ELECTIONS IN HUNGARY

April 2026

ELECTIONS IN HUNGARY

April 2026

Editos/Fondemos’ view

FONDEMOS’ VIEW

 

The failed negotiations between Washington and Tehran, President Trump’s erratic statements and Vice President Vance’s visit to Islamabad dominated the media spotlight. Yet, in our view, it may be in Hungary that one of the most significant political events of the year unfolded on Sunday 12 April. With a record turnout of 77.8% — the highest in the country’s post-Communist history — early results credit Péter Magyar’s Tisza party with approximately 53.5% of the vote, against 37.8% for Viktor Orbán’s Fidesz.

Viktor Orbán, 62, in power since 2010, built what he himself described as an “illiberal state” in his landmark 2014 Băile Tușnad speech. Since then, the dismantling of Hungary’s democratic institutions has become a textbook case. Fidesz rewrote the Constitution, redrew constituencies in its own favour, brought the judiciary under growing political control and restructured the media landscape: the public broadcaster became a propaganda outlet, most private media passed into the hands of government allies, and the Central European University was forced out of Budapest. Hungary’s Freedom House score dropped by 20 points out of 100, making it the first EU member state to be downgraded from “Free” to “Partly Free”. The European Parliament labelled it a “hybrid regime of electoral autocracy” in 2022. Domestically, the regime pursued an overt anti- LGBT+ agenda, created a “Sovereignty Protection Office” tailor-made to intimidate civil society, and initiated Hungary’s withdrawal from the International Criminal Court, a first time for an EU member state.

On the European stage, Orbán systematically turned Hungary into an institutional blocking force at a time when the EU was undergoing an existential strategic redefinition. More troubling still, Putin’s Russia — a dictatorship that imprisons its opponents, assassinates its dissidents and wages a war of aggression against a sovereign state — directly exported its practices into Hungary. In March 2026, investigations revealed the deployment by Russia’s GRU of “political technologists” to the Russian embassy in Budapest to assist Orbán’s re-election campaign. Transcripts of exchanges between his foreign minister and Russian officials were published by a consortium of investigative journalists.

This is no longer a diplomatic rapprochement: it is the interference of a dictatorship in the electoral process of an EU member state. During his last term in office, Orbán appeared less as a servant of Hungarian interests than as a relay for the Kremlin.

Péter Magyar, 45, is a former Fidesz member and ex-husband of Orbán’s former justice minister. Still a regime loyalist two years ago, he publicly broke with it in 2024 after a presidential pardon was granted to a man involved in covering up pedophile crimes, denouncing the Orbán project as “a political product” concealing “massive corruption”. His Tisza party, founded barely two years ago, channelled the discontent of a population hit by economic stagnation (0.4% growth in 2025) and the highest food prices in the EU. Three-quarters of voters under 30 declared their intention to vote for him. Magyar has signalled a decisive break with Fidesz’s legacy. His landslide victory with an unexpected supermajority is widely read as a mandate for democratic reform, with Magyar confirming on election night his alignment with the mainstream centre-right political family at EU level.

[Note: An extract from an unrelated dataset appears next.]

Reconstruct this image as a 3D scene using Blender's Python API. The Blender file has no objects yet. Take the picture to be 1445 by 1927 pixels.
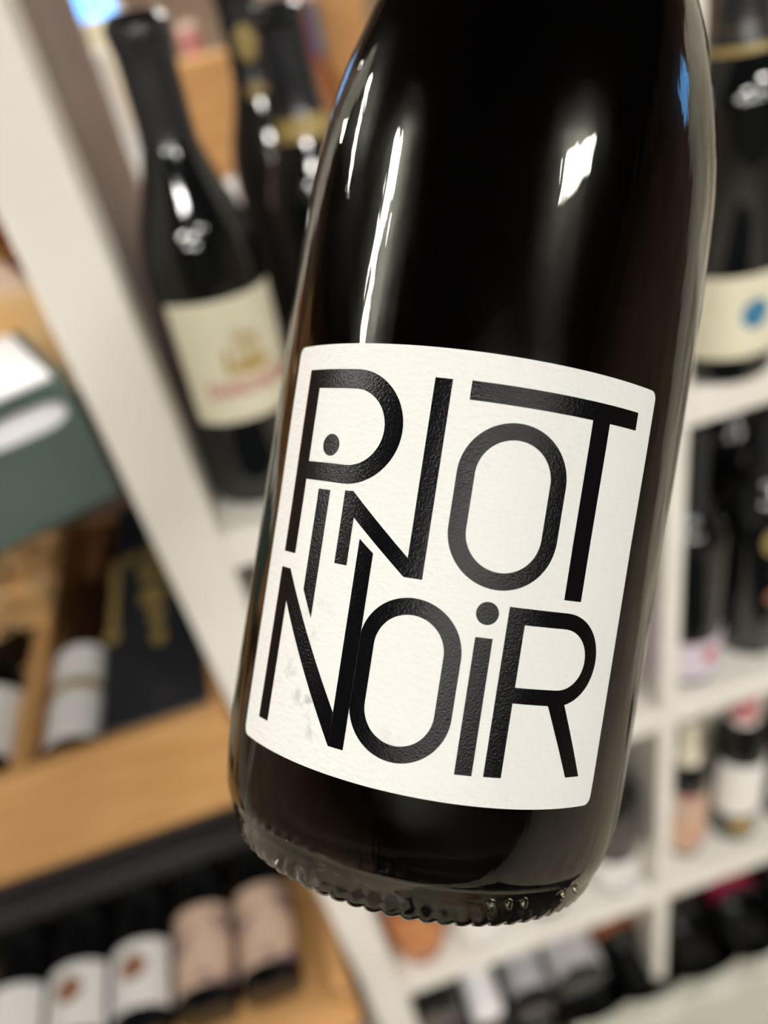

For anyone who stands on the side of democracy, the rule of law and political freedoms, one can only welcome Viktor Orbán’s anticipated defeat. What Péter Magyar’s mandate will deliver, however, remains unknown. Fondemos hopes it will embody a genuine break with the liberticide and oligarchic politics of the past sixteen years and not simply their continuation under a new face.